No, they aren't good at being money or for saving.
They are good for speculation and trading if you want high margins.
Right now holding cash is probably the best option until market crashes again.

It's a brilliant idea, OP. Go for it!

10-15% of savings

Spread some out amung the alt coins ...monero, ripple, digibyte, stuff like that as well.

You are in a bubble.
Most of the prices are rising as a consequence of mortgage debt growth, not "real" money.
So is Canada, China and a bunch of other countries that mostly "avoided" the 2008 crisis.

Anyone who comes into stuff like this hoping to make desperate to make a quick buck so they can buy a new high performance car or something retarded like that deserves to get shit on like that.

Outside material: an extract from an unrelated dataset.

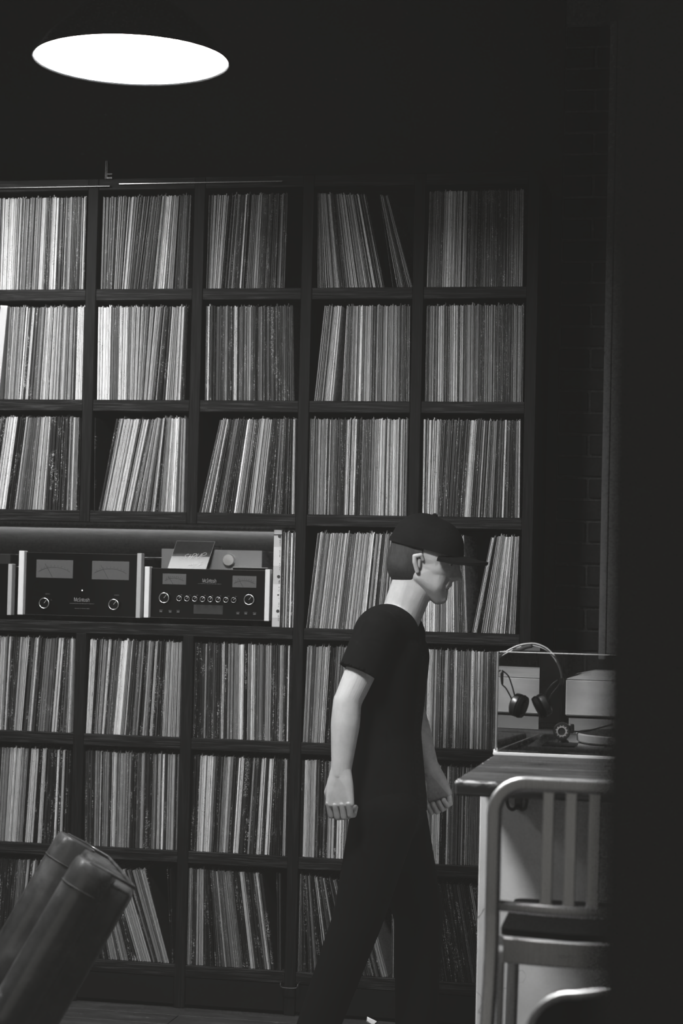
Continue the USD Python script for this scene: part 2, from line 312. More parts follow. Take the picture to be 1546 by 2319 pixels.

As I said though, I don't recommend anyone buy into autism-coin unless they can afford to lose it all. You should buy in 100% relaxed and comfortable, no stress, no worry. If you're going into it afraid, nervous, worried, you're doing it wrong. Money ain't that serious so long as you have a roof over your head and food to eat.

A quick guide to how to win at crypto.

>Buy Bitcoin.
>Buy a small amount of every other alt coin out there just so you have some of each.
>Forget you had it.

Now when the big financial collapse happens or the next big news comes out about crypto you can go out and buy that Lamborghini you wanted.

I agree, but the real value comes from investors and business, which aren't going to put up with sketchy unregulated markets and volatile assets once the profits aren't so great. Eventually someone's gonna end up holding the bag, I wouldn't buy crypto for a long term investment.

I don't want a Lamborghini. I'm not saving to spend on stupid dumb shit. I just want to HAVE money on the other side of the crash, that I can then use to invest in a recovering, hopefully more free economy.

Obviously
I was just trying to put together a general guide anyone can follow.
The normalfags probably don't believe in things like economic crashes.